Clarify with my students why it is important to learn to write. They need to understand that writing is a skill that is necessary to lead a quality life. Just like being able to read and calculate problems is important for our daily lives, writing is too. I will try and create a passion for writing by hooking them on to something interesting, making it fun and not make it a tedious task.
2. Dearth of words to tell their story.

Children who do not share their ideas in class is not because they do not want to, or do not have any experiences to share. Most of the time they do not have the words to narrate their story.
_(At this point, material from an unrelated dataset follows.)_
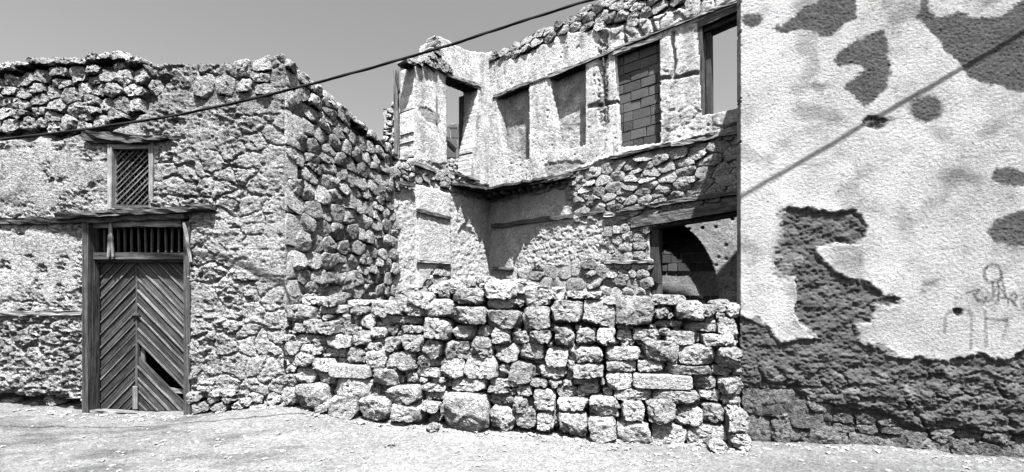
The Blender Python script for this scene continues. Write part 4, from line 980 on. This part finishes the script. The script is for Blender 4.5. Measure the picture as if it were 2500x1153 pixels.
def rw_h(U, V, PX, PY):
    n1 = fbm(U * 6, V * 6, 301, 4); n2 = fbm(U * 6, V * 6, 303, 4); nf = fbm(U * 22, V * 22, 305, 4, .7); nf2 = fbm(U * 22, V * 22, 307, 4, .7)
    wx = PX + 10 * n1 + 9 * nf; wy = PY + 10 * n2 + 9 * nf2
    gr = fbm(U * 45, V * 52, 309, 3)
    h = 0.006 * fbm(U * 1.5, V * 1.5, 311, 3) + 0.0045 * gr
    tone = 0.60 + 0.24 * fbm(U * 1.8, V * 2.2, 313, 5, .6) + 0.10 * fbm(U * 48, V * 48, 315, 2)
    stn = fbm(U * 2.5, V * 3.2, 317, 4); tone = tone - 0.22 * sst(0.0, 0.45, stn)
    tone = tone + 0.05 * sst(2000, 1820, PX) - 0.07 * sst(2100, 2450, PX)
    bm = sst(3, -3, sdpoly(wx, wy, P1))
    for P_ in (P2, P7, P8): bm = np.maximum(bm, sst(3.5, -3.5, sdpoly(wx, wy, P_)))
    bm = np.maximum(bm, sst(4, -4, sdell(wx, wy, 1838, 50, 26, 19))); bm = np.maximum(bm, sst(7, -6, sdell(wx, wy, 2262, 266, 42, 32)))
    bm = np.maximum(bm, 0.7 * sst(8, -8, sdell(wx, wy, 1993, 211, 28, 11)))
    p6 = np.minimum(sst(4, -4, sdpoly(wx, wy, P6)), 1 - sst(2, -2, sdpoly(wx, wy, P6W)))
    s9 = sdpoly(wx, wy, P9); p9 = sst(1.5, -2.0, s9); p9 = np.maximum(p9, 0.8 * sst(16, -14, sdpoly(wx, wy, SM9)))
    shallow = np.maximum(bm, p6)
    ru = ridge(U * 7 + 0.8 * n1 * 2, V * 9 + 0.8 * n2 * 2, 321, 5, 0.65); bt = 0.115 + 0.05 * fbm(U * 5, V * 7, 323, 3) + 0.05 * fbm(U * 40, V * 40, 325, 2)
    h = h + shallow * (-0.006 + 0.006 * ru + 0.005 * gr); tone = tone * (1 - shallow) + shallow * bt
    # thick render broken away: ragged coral mortar that gets coarser downwards
    dn = sst(800, 1000, PY); f1, f2, cid = worley(U * 4.2 + 0.3 * n1, V * 5 + 0.3 * n2, 327)
    lump = sst(0.0, 0.3, f2 - f1)
    f1b, _, cb = worley(U * 17, V * 22, 329)
    rgh = -0.026 + 0.006 * ru + 0.040 * fbm(U * 6, V * 8, 331, 6, .68) - 0.012 * np.where(cb > .4, sst(.4, .05, f1b), 0) + dn * (0.012 * (lump - 0.6) + 0.05 * fbm(U * 2.5, V * 4, 333, 4) + 0.02 * fbm(U * 9, V * 14, 334, 4) - 0.035 * sst(0.10, 0.02, f2 - f1) * sst(-.1, .2, n2)) + 0.02 * gr * dn
    h = h * (1 - p9) + p9 * rgh
    tone = tone * (1 - p9) + p9 * (0.14 + 0.05 * fbm(U * 4, V * 6, 335, 4) + 0.12 * dn * sst(0.1, 0.5, fbm(U * 5, V * 8, 337, 3)) + 0.05 * nf)
    ring = sst(3, -3, s9 - 12 * np.clip(0.3 + 2.2 * fbm(U * 5, V * 5, 345, 4), 0, 2)) * (1 - p9)      # upper coat flaked off the scratch coat
    tone = tone * (1 - ring) + ring * (0.30 + 0.08 * nf); h = h - 0.008 * ring
    # overhanging lip of the plaster
    h = h + 0.004 * np.exp(-((s9 - 6) / 7.0) ** 2) * (1 - p9)
    # eroded foot behind the exposed stones
    fd = sst(-10, 20, PY - prof(PX, [(1800, 950), (1950, 945), (2000, 990), (2150, 1000), (2250, 1045), (2500, 1060), (3500, 1110)]) + 14 * n1)
    h = h * (1 - fd) - (0.115 - 0.03 * ru - 0.02 * gr) * fd; p9 = np.maximum(p9, fd)
    k = 1 - p9
    cr = sst(3.0, 0.5, seglist_d(PX + 6 * n1, PY + 6 * n2, [[(2105, 600), (2100, 640), (2130, 690)], [(1812, 350), (1880, 400), (1960, 405), (2040, 395)], [(2330, 390), (2450, 370), (2540, 365)]])); tone = tone - 0.16 * cr * k
    for pts, wd, al in GRAF:
        d = seglist_d(PX + 2.0 * nf, PY + 2.0 * nf2, [pts]); tone = tone * (1 - al * 1.05 * k * sst(wd + 1.5, wd - 1.5, d) * np.clip(0.75 + 0.9 * gr, 0, 1))
    for (x, y, a, b, al) in SPLOT:
        d = sdell(wx, wy, x, y, a, b); tone = tone * (1 - al * k * sst(4, -4, d) * np.clip(0.9 + 1.2 * nf, 0, 1))
        if al > .85: h = h - 0.02 * sst(2, -4, d)
    f1, _, c = worley(U * 7, V * 7, 341); tone = tone * (1 - 0.6 * np.where(c > 0.93, sst(0.10, 0.04, f1), 0) * k)
    return h, np.clip(tone, 0.05, 0.78)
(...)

So they are often misjudged as the ones who do not know much.

What Can I do?
To start with, I will encourage them to talk even if they are speaking in grammatically incorrect sentences.  I will praise them till they are confident to share what they have to say. I will not choose to correct them in the beginning, as they might feel judged and then withdraw.
I will also make sure that my program has space for concrete experiences that help make language comprehendible and not miss on the important role of teacher - student talk to support children's learning and language development.

3. Not having recycled new words in meaningful contexts.

 If they have learnt new words in the past, then they most probably did not have enough opportunities to use those words several times till it was ingrained in their language so much so that it came out fluently when they choose to speak in different contexts.

What Can I do?
As a teacher of these students I will be making deliberate attempts to create opportunities for them to use their new words in meaningful contexts till they gain automaticity through practice and repetition. This means having to talk about things and situations in meaningful contexts. I will introduce new language when students have gained some key concepts through small group work, so that new language is readily comprehendible. If I choose to teach them new language straight away, it might become an overload.

 So for the next few weeks I will be building on their existing understanding of language and to link old learning with new.